The New York Yankees are in the middle of a bad stretch. Really bad. They just dropped back-to-back games to the Tampa Bay Rays, and the schedule isn’t getting any kinder. Over the last 20 games, they’ve gone 5-15. They’ve lost eight of their last ten. The vibes? Not great.
When a team hits a skid like this, the manager usually takes the heat. Aaron Boone knows that better than most. But general manager Brian Cashman isn’t pointing fingers. He went to bat for his skipper this week, telling Bryan Hoch of MLB.com that Boone is doing everything he can.
“Nothing different than I’ve always seen,” Cashman said. “I think he’s a very hard worker, very well connected. I think he’s prepared. I think he’s pulling every lever he possibly can pull.”
Cashman isn’t wrong that Boone is working hard. But the results aren’t matching the effort. The Yankees sit at 50-42, five games back of the Rays in the AL East. And that’s with a lot of things going wrong at once.

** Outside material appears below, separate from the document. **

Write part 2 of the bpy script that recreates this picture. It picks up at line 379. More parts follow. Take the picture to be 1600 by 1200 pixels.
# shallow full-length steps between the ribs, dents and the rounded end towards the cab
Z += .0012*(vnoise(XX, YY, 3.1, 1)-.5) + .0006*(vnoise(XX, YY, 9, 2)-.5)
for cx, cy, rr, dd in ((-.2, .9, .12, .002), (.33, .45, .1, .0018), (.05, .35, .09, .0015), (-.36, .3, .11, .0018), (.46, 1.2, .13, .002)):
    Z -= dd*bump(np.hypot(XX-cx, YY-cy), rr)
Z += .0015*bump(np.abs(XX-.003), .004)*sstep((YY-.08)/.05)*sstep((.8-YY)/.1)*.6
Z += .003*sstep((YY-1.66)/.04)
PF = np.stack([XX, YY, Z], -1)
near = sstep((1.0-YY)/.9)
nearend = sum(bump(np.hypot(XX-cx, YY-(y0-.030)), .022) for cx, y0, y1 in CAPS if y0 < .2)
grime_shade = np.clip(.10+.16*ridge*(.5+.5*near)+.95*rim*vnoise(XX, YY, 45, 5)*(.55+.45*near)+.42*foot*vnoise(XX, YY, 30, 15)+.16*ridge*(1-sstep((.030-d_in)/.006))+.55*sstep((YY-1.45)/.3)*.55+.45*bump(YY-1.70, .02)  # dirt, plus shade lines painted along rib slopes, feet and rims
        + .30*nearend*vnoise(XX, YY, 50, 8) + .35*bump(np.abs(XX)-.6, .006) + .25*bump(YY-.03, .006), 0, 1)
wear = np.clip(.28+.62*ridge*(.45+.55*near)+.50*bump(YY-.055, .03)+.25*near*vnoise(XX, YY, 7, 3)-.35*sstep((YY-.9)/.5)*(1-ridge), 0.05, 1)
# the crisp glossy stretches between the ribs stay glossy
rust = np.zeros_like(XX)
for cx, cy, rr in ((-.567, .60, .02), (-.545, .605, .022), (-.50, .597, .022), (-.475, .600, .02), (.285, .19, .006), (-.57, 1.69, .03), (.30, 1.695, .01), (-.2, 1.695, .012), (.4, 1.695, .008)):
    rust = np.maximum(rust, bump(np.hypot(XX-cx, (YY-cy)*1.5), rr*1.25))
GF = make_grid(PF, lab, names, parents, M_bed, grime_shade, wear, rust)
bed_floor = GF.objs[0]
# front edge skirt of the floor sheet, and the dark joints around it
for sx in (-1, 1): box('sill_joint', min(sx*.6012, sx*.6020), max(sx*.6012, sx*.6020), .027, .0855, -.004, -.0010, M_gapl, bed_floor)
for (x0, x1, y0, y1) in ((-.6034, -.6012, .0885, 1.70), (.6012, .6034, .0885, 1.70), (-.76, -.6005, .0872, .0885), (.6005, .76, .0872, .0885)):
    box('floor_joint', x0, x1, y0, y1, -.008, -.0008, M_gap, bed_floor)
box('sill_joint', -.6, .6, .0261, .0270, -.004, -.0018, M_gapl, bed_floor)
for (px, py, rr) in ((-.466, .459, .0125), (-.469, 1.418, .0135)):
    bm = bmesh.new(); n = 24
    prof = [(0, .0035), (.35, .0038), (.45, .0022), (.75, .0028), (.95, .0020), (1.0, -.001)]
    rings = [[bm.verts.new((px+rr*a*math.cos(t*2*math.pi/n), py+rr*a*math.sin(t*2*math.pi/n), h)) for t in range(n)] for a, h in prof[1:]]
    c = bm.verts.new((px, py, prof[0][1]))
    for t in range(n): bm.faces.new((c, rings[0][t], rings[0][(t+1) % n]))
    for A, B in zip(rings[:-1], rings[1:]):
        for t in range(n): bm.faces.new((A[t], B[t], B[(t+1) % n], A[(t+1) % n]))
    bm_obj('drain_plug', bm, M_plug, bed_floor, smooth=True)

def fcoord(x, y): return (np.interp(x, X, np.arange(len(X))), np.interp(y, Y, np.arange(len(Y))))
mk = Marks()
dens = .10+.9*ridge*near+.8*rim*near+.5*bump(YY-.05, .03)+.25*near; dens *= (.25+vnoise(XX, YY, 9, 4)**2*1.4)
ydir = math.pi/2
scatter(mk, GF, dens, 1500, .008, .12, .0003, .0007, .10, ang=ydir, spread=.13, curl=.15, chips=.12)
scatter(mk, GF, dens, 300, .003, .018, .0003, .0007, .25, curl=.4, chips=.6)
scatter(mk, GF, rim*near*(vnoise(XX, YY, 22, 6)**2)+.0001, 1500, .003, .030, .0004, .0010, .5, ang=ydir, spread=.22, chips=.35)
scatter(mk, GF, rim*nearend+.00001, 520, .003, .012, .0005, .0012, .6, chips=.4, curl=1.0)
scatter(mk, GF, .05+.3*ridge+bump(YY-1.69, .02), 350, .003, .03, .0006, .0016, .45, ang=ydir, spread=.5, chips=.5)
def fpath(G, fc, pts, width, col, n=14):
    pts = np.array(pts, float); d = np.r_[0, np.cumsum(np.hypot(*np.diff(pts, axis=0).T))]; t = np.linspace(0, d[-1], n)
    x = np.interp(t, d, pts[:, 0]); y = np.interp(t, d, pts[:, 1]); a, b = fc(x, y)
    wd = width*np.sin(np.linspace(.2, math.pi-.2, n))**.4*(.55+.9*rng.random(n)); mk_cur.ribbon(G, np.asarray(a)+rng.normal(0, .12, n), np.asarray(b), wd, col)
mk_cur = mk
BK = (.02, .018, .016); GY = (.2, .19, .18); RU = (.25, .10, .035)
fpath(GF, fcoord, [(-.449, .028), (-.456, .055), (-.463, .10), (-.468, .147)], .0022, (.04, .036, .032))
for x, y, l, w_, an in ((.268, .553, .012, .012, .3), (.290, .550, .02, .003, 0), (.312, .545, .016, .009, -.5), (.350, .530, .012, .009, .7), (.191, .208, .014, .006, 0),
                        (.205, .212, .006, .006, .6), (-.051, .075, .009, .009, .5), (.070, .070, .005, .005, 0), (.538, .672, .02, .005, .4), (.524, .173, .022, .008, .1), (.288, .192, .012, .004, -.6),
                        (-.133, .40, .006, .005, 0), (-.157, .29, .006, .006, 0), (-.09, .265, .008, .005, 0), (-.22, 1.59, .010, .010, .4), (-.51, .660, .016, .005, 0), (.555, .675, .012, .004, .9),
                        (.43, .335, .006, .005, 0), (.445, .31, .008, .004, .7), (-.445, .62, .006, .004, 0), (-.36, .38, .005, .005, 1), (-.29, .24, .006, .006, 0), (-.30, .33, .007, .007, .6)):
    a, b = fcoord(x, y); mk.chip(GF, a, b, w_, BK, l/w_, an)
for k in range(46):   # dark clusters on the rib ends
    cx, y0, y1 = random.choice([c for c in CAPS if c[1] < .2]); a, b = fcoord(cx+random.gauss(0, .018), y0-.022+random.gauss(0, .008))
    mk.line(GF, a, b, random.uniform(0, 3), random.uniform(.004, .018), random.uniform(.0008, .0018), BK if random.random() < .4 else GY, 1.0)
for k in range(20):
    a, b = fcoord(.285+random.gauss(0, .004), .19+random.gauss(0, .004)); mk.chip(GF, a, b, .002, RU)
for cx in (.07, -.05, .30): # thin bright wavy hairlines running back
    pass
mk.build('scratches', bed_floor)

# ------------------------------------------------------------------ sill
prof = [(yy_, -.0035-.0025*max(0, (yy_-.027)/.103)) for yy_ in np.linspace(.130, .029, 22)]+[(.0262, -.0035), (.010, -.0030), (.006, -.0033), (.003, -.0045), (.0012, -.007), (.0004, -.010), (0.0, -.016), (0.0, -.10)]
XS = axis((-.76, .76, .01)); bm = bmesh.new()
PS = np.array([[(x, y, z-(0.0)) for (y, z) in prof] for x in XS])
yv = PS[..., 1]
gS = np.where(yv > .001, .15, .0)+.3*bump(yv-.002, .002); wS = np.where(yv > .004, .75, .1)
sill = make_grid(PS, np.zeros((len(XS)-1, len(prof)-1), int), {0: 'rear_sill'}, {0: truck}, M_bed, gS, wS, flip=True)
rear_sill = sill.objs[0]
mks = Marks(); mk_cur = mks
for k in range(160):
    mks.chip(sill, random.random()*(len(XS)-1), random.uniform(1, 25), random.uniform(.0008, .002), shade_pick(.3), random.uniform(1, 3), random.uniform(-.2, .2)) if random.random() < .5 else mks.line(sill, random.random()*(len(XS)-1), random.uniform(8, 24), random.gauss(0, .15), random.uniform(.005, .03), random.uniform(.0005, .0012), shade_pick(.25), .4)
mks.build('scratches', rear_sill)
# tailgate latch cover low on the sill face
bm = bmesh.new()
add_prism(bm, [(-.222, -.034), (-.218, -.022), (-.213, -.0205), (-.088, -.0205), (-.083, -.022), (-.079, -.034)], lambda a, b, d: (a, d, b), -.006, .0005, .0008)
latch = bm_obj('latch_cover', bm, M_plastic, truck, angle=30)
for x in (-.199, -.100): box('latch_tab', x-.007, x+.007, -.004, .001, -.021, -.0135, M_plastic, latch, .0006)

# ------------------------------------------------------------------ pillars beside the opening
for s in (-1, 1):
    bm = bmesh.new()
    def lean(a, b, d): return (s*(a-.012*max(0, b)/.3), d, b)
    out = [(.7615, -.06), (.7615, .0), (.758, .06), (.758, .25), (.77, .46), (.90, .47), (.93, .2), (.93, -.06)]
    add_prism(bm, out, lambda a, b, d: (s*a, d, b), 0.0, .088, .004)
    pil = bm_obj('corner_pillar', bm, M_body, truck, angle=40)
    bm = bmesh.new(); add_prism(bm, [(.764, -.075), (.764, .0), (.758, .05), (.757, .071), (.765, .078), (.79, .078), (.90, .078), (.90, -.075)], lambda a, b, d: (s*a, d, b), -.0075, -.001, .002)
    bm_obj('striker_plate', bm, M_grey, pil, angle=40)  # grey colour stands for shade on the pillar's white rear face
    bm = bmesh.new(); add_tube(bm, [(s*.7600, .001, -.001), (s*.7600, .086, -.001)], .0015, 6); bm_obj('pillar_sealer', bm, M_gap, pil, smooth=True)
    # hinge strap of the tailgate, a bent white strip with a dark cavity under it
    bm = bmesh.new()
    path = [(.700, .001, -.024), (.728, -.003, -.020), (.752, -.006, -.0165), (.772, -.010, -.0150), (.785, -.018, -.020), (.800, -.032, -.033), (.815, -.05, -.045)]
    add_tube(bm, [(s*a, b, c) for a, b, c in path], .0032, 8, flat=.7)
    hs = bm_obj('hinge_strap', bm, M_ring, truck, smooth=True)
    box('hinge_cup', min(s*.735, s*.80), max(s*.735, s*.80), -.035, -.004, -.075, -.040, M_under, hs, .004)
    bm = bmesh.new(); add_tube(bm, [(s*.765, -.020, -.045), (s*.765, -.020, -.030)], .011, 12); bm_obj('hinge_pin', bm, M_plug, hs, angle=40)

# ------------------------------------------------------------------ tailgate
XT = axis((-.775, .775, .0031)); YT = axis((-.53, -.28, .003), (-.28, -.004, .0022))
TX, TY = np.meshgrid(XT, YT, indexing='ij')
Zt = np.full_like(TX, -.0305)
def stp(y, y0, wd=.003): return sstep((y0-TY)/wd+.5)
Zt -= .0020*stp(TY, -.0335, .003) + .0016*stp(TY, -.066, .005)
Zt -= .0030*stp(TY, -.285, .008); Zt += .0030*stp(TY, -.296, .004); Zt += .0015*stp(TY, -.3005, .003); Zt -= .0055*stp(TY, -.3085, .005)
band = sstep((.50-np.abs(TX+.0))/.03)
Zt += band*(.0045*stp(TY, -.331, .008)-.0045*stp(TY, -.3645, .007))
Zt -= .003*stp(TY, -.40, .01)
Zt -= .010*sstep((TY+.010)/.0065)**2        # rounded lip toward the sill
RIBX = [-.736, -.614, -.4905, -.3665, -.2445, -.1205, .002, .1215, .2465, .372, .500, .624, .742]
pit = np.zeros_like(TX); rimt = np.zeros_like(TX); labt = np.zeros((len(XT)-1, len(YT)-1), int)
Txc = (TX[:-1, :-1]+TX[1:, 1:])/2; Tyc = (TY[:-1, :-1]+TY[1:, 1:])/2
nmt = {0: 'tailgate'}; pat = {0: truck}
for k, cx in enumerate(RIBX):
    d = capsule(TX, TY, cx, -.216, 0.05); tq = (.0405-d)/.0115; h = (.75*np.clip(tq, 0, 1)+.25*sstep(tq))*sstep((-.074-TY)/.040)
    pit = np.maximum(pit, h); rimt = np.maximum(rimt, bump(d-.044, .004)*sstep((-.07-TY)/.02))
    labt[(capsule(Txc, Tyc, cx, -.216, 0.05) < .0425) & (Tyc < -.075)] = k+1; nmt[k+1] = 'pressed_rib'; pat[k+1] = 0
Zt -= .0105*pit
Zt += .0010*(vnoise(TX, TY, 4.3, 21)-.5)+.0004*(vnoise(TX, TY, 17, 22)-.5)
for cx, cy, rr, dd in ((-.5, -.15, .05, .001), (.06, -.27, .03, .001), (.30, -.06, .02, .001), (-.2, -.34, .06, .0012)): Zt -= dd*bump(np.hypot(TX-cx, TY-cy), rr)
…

What’s Actually Going Wrong
Start with Aaron Judge being out. The Yankees’ best hitter has been sidelined with a rib injury, and there’s no timetable for his return. Without him, the lineup looks thin. Other star players haven’t stepped up consistently. The pitching staff has been all over the place — some good starts, some disastrous ones. And the defense? It’s cost them games. The shortstop situation is a mess, with Anthony Volpe and Jose Caballero splitting time and neither locking it down.
Boone has been the Yankees’ manager since December 2017. That’s nine seasons. He’s got more than 745 wins and a .582 winning percentage. Six of his first seven years ended in the postseason. The Yankees won 100 games in 2018 and 2019. Boone was a finalist for AL Manager of the Year in 2019. Last season, the team made it to the World Series and lost to the Dodgers in five games. He signed a two-year extension in February 2025.
None of that past success protects him from the current noise. The Yankees are in a division where the Rays are playing well, the Orioles are lurking, and every loss feels heavier when your lineup is missing its anchor. Cashman may be backing Boone publicly, but in this market, public support doesn’t always last.
The schedule isn’t letting up either. The Yankees have a series against the Red Sox coming up, and then the Orioles. If the slide keeps going, the conversation around Boone could shift very quickly.